Task statement: Your task is to tally the lines of the listing containing the word "high" and report the figure alone.

┏━━

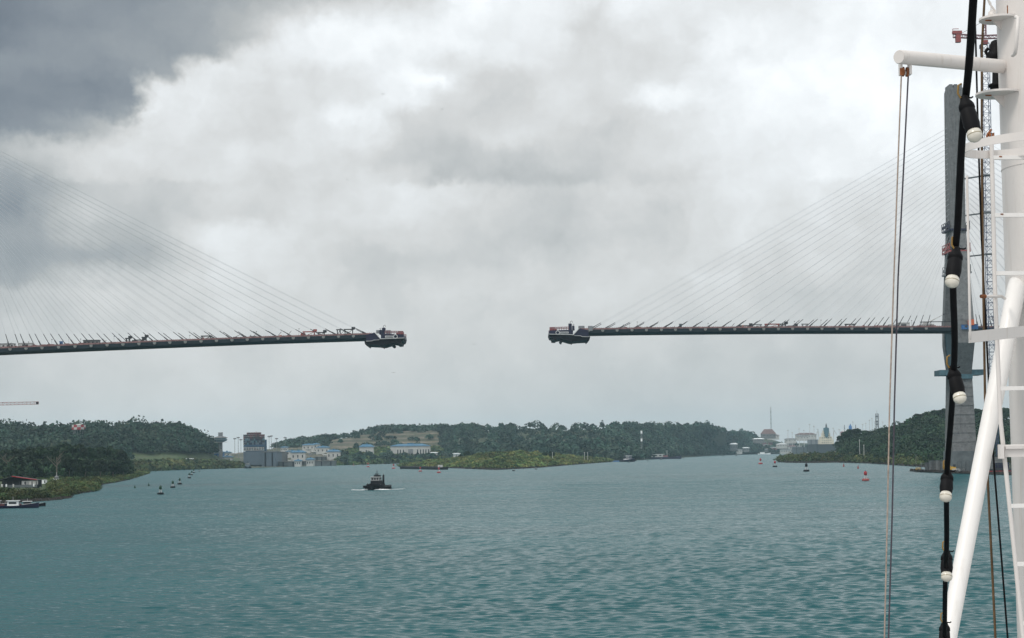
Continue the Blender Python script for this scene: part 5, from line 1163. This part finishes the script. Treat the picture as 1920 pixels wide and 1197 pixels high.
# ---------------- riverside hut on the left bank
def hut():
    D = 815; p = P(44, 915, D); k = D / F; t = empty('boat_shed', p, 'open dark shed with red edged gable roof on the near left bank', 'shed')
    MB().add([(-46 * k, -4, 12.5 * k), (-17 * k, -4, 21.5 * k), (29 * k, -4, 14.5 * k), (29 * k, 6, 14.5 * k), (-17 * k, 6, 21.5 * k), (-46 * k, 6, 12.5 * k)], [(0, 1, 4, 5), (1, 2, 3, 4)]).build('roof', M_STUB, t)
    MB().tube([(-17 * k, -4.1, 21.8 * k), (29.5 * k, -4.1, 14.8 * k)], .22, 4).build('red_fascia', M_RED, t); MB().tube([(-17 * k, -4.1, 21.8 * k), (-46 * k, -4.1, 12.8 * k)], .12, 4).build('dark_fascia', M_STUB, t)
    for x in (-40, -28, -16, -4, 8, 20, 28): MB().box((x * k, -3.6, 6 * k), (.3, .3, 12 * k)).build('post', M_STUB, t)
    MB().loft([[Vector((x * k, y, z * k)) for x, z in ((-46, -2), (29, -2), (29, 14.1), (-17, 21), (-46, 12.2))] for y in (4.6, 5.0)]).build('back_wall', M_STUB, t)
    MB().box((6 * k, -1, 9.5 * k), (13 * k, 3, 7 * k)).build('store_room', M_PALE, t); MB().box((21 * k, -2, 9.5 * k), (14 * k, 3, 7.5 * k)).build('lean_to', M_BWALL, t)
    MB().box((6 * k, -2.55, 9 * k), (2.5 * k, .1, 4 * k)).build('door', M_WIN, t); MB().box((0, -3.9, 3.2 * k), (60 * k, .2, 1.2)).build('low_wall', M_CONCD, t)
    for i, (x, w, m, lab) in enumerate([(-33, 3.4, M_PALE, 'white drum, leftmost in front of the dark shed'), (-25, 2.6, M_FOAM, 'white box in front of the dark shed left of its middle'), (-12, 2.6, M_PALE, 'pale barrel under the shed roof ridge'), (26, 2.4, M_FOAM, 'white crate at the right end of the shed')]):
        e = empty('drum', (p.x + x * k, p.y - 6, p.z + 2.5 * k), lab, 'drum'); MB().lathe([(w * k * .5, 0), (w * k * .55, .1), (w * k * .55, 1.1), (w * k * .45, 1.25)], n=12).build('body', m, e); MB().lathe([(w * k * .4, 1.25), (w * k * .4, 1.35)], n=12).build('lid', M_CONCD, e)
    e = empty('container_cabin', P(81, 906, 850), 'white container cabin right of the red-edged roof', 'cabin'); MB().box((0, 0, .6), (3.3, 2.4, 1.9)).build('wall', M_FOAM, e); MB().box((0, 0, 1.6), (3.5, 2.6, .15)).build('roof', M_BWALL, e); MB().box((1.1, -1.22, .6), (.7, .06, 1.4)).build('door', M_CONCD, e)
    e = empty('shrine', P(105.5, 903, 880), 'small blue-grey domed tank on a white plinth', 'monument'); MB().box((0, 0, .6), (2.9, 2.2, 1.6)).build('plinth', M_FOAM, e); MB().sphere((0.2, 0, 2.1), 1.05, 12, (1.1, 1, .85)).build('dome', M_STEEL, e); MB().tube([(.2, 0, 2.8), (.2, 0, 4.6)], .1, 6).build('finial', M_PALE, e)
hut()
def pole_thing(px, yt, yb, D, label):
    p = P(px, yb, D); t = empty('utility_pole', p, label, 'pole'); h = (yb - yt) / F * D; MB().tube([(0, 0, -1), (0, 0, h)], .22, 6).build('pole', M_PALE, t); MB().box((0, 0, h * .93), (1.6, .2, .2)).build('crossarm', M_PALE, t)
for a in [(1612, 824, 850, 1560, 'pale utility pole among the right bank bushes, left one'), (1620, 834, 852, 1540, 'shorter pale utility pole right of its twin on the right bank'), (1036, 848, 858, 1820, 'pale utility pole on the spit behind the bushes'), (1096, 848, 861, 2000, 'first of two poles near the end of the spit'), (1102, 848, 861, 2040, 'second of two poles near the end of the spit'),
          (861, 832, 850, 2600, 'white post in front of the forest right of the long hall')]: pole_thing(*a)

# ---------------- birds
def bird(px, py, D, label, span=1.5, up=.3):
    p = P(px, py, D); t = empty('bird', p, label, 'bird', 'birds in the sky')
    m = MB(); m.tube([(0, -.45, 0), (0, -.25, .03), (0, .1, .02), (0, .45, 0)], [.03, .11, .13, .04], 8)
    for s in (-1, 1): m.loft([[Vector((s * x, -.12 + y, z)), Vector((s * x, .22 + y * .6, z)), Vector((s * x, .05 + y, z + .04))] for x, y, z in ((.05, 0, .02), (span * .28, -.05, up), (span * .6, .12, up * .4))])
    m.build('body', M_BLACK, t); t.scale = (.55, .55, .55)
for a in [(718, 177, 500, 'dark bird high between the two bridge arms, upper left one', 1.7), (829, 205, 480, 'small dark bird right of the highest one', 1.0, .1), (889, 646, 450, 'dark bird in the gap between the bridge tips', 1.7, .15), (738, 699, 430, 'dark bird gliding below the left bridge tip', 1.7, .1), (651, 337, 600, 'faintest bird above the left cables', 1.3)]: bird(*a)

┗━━

Solution for this exercise: 2